No one ever said reaching a lasting agreement with Iran on its nuclear ambitions would be easy. But investors are beginning to size up the potential of an economy that has been isolated for three decades.
The checklist of attributes Iran possesses is impressive. It has the second largest population in the Middle East with 80 million, 9% of proven oil reserves, 18% of proven gas reserves and an abundance of strategic minerals.
“If you put together the consumer potential of Turkey, the oil reserves of Saudi Arabia, the natural gas reserves of Russia, and the mineral reserves of Australia you have it all in one country,” said Ramin Rabii, CEO of Iranian investment firm Turquoise Partners, on a recent visit to the United Arab Emirates.
Iranians have had to live with the pain of being largely shut out of the global economy for years. Layer after layer of sanctions have been applied, but the noose really tightened in 2012, when the European Union joined a U.S.-led effort to shut down oil trade.
Iran’s top four customers of oil products — China, India, Japan and South Korea — fell into line with the global effort on sanctions, cutting back imports by a third or more in the past few years.
Deeper measures were implemented that included limiting access to shipping insurance, and blocking Iranian banks from the SWIFT global electronic payments system.
As a result, the economy shrank by 5 percent in 2013. Iran still has a double digit rate of unemployment. Inflation soared to more than 45 percent at one point when the Iranian currency was under pressure.
With GDP of about $366 billion, Iran’s economy is about 20% smaller than it would have been without sanctions, according to a study by the U.S. Congressional Research Service. That gives it a world ranking of just 18.
Under the combative eight year rule of former President Mahmoud Ahmadinejad, uncertainty prevailed. Just a few years ago, Iran was threatening to disrupt oil shipments off its coast.
The tone has changed dramatically in 18 months. President Hassan Rouhani told attendees at the World Economic Forum in 2014 that he wanted “constructive engagement.”
When Goldman Sachs drew up its list of “Next 11” most promising emerging markets back in 2007, Iran made the grade. The investment bank cited its energy potential, human capital and technology.
The country also has a strong, but often overlooked, industrial base. It’s a heavyweight when it comes to autos, cement and steel. Iran produced 1.6 million autos in 2010, and was ranked third in cement production last year.
But energy gets business leaders most excited. Iran wants to regain the number two position within OPEC, after Saudi Arabia, by increasing production by a million barrels a day within three months if given the green light.

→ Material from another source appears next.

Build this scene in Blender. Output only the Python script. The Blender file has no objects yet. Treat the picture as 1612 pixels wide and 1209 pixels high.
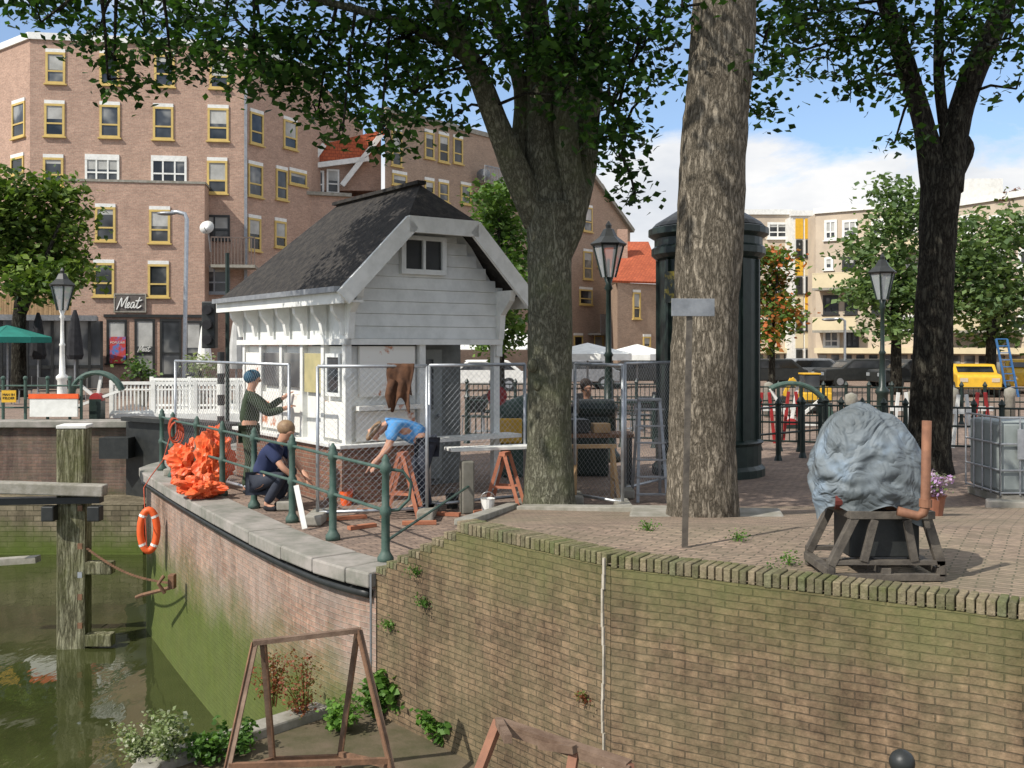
import bpy, bmesh, math, random
import numpy as np
from mathutils import Vector, Matrix, noise
random.seed(7); rng=np.random.default_rng(7)
S=bpy.context.scene; COL=S.collection
F=1600.; HZ=545.; CH=2.1
def P(px,py,Y): return Vector(((px-806)/F*Y, Y, CH-(py-HZ)/F*Y))
def G(px,py,z=0.):
    Y=(CH-z)*F/(py-HZ); return Vector(((px-806)/F*Y,Y,z))
def XP(px,Y): return (px-806)/F*Y
V=Vector
# ---------------------------------------------------------------- materials
def nodes(name):
    m=bpy.data.materials.new(name); m.use_nodes=True
    nt=m.node_tree; b=nt.nodes['Principled BSDF']; return m,nt,b
def rgba(c): return (c[0],c[1],c[2],1)
def ramp(nt,fac,stops):
    r=nt.nodes.new('ShaderNodeValToRGB'); e=r.color_ramp.elements
    while len(e)<len(stops): e.new(.5)
    for i,(p,c) in enumerate(stops): e[i].position=p; e[i].color=rgba(c)
    nt.links.new(fac,r.inputs[0]); return r.outputs[0]
def mixc(nt,fac,a,b,mode='MIX'):
    n=nt.nodes.new('ShaderNodeMix'); n.data_type='RGBA'; n.blend_type=mode
    for sock,v in ((n.inputs[0],fac),(n.inputs[6],a),(n.inputs[7],b)):
        if isinstance(v,(int,float)): sock.default_value=v
        elif isinstance(v,tuple): sock.default_value=rgba(v)
        else: nt.links.new(v,sock)
    return n.outputs[2]
def mth(nt,op,a,b=None,c=None):
    n=nt.nodes.new('ShaderNodeMath'); n.operation=op
    for i,v in enumerate((a,b,c)):
        if v is None: continue
        if isinstance(v,(int,float)): n.inputs[i].default_value=v
        else: nt.links.new(v,n.inputs[i])
    return n.outputs[0]
def nz(nt,scale,detail=5,rough=.6,vec=None,dist=0):
    n=nt.nodes.new('ShaderNodeTexNoise'); n.inputs['Scale'].default_value=scale
    n.inputs['Detail'].default_value=detail; n.inputs['Roughness'].default_value=rough
    n.inputs['Distortion'].default_value=dist
    if vec: nt.links.new(vec,n.inputs['Vector'])
    return n.outputs['Fac']
def pos(nt): return nt.nodes.new('ShaderNodeNewGeometry').outputs['Position']
def mapv(nt,vec,sc):
    mp=nt.nodes.new('ShaderNodeMapping'); mp.inputs['Scale'].default_value=sc; nt.links.new(vec,mp.inputs[0]); return mp.outputs[0]
def bumpn(nt,b,h,s,d=.02):
    n=nt.nodes.new('ShaderNodeBump'); n.inputs['Strength'].default_value=s; n.inputs['Distance'].default_value=d
    nt.links.new(h,n.inputs['Height']); nt.links.new(n.outputs[0],b.inputs['Normal'])
def M(name,c,c2=None,scale=6,rough=.7,metal=0,bump=.15,lo=.35,hi=.65,spec=.4):
    m,nt,b=nodes(name); c2=c2 or tuple(x*.7 for x in c)
    tc=nt.nodes.new('ShaderNodeTexCoord').outputs['Object']
    f=nz(nt,scale,6,.65,tc)
    nt.links.new(ramp(nt,f,[(lo,c),(hi,c2)]),b.inputs['Base Color'])
    b.inputs['Roughness'].default_value=rough; b.inputs['Metallic'].default_value=metal
    b.inputs['Specular IOR Level'].default_value=spec
    if bump: bumpn(nt,b,nz(nt,scale*5,4,.6,tc),bump,.01)
    return m
def BR(name,c1,c2,mortar,bw=.22,bh=.065,ms=.008,moss=None,mossamt=.5,algz=None,bump=.5,dirt=.35,rot=0,alg=(.05,.07,.012),dist=.012,moss_scale=.9,streak=0,grain=.35,algmax=.92):
    m,nt,b=nodes(name)
    uv=nt.nodes.new('ShaderNodeTexCoord').outputs['UV']
    mp=nt.nodes.new('ShaderNodeMapping'); mp.inputs['Rotation'].default_value[2]=rot; nt.links.new(uv,mp.inputs[0])
    nv=nt.nodes.new('ShaderNodeTexNoise'); nv.inputs['Scale'].default_value=2.5; nv.inputs['Detail'].default_value=6; nt.links.new(mp.outputs[0],nv.inputs['Vector'])
    vm=nt.nodes.new('ShaderNodeVectorMath'); vm.operation='SCALE'; vm.inputs['Scale'].default_value=dist*2; nt.links.new(nv.outputs['Color'],vm.inputs[0])
    va=nt.nodes.new('ShaderNodeVectorMath'); va.operation='ADD'; nt.links.new(mp.outputs[0],va.inputs[0]); nt.links.new(vm.outputs[0],va.inputs[1])
    br=nt.nodes.new('ShaderNodeTexBrick'); nt.links.new(va.outputs[0],br.inputs['Vector'])
    br.inputs['Scale'].default_value=1; br.inputs['Brick Width'].default_value=bw; br.inputs['Row Height'].default_value=bh
    br.inputs['Mortar Size'].default_value=ms; br.inputs['Mortar Smooth'].default_value=.4; br.inputs['Bias'].default_value=0
    br.inputs['Color1'].default_value=rgba(c1); br.inputs['Color2'].default_value=rgba(c2); br.inputs['Mortar'].default_value=rgba(mortar)
    col=br.outputs['Color']
    p=pos(nt)
    f=nz(nt,1.3,7,.7,p)
    col=mixc(nt,dirt,col,ramp(nt,f,[(.3,(.35,.33,.3)),(.7,(1.25,1.2,1.15))]),'MULTIPLY')
    f3=nz(nt,14,5,.75,p)
    col=mixc(nt,grain,col,ramp(nt,f3,[(.3,(.4,.4,.4)),(.7,(1.45,1.4,1.35))]),'MULTIPLY')
    if streak:
        fs=nz(nt,3.2,6,.7,mapv(nt,p,(1,1,.12)))
        col=mixc(nt,streak,col,ramp(nt,fs,[(.38,(.4,.4,.34)),(.6,(1.2,1.2,1.15))]),'MULTIPLY')
    if moss:
        f2=nz(nt,moss_scale,8,.75,p)
        mm=ramp(nt,f2,[(.42,(0,0,0)),(.62,(mossamt,)*3)])
        col=mixc(nt,mm,col,moss)
    if algz:
        sx=nt.nodes.new('ShaderNodeSeparateXYZ'); nt.links.new(p,sx.inputs[0])
        ad=mth(nt,'MULTIPLY_ADD',f,1.2,sx.outputs[2])
        mr=nt.nodes.new('ShaderNodeMapRange'); nt.links.new(ad,mr.inputs[0])
        mr.inputs[1].default_value=algz[0]+.6; mr.inputs[2].default_value=algz[1]+.6; mr.inputs[3].default_value=0; mr.inputs[4].default_value=algmax
        col=mixc(nt,mr.outputs[0],col,mixc(nt,nz(nt,5,5,.7,p),alg,tuple(x*2.2 for x in alg)))
    nt.links.new(col,b.inputs['Base Color']); b.inputs['Roughness'].default_value=.88
    b.inputs['Specular IOR Level'].default_value=.2
    inv=mth(nt,'SUBTRACT',1,br.outputs['Fac'])
    bumpn(nt,b,mth(nt,'MULTIPLY_ADD',f3,.8,inv),bump,.015)
    return m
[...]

Oil minister Bijan Zangeneh told CNN in November that Iran is ready to play ball with American oil giants, who cannot currently enter the sector due to U.S. laws restricting investment.
“Iran is open to U.S. companies. They have been limited by U.S. administrations. As for cooperation after the lifting of U.S. sanctions, I don’t think it is a difficulty for us,” Zangeneh said.
How quickly Iran bounces back is directly linked to those sanctions being dismantled, and that may not be simple.
The White House, for example, will have to convince Senate and House Republicans to pass legislation to reverse the work done by President Obama to bring Iran to the bargaining table.
And global banks will be nervous about rushing back in. HSBC and Standard Chartered were hit with stiff fines for sanctions busting.
“Larger financial institutions, they are like big tankers,” said Ramii of Turquoise Partners. “It is difficult to change their compliance policies. I would say it would take a few months, or a few years, for larger financial institutions to come back to Iran,” he added.
It is this uncertainty and legal complexity which may hinder Iran becoming the next racy emerging market and fulfilling its lofty aspiration to be a top 10 economy in the coming decades.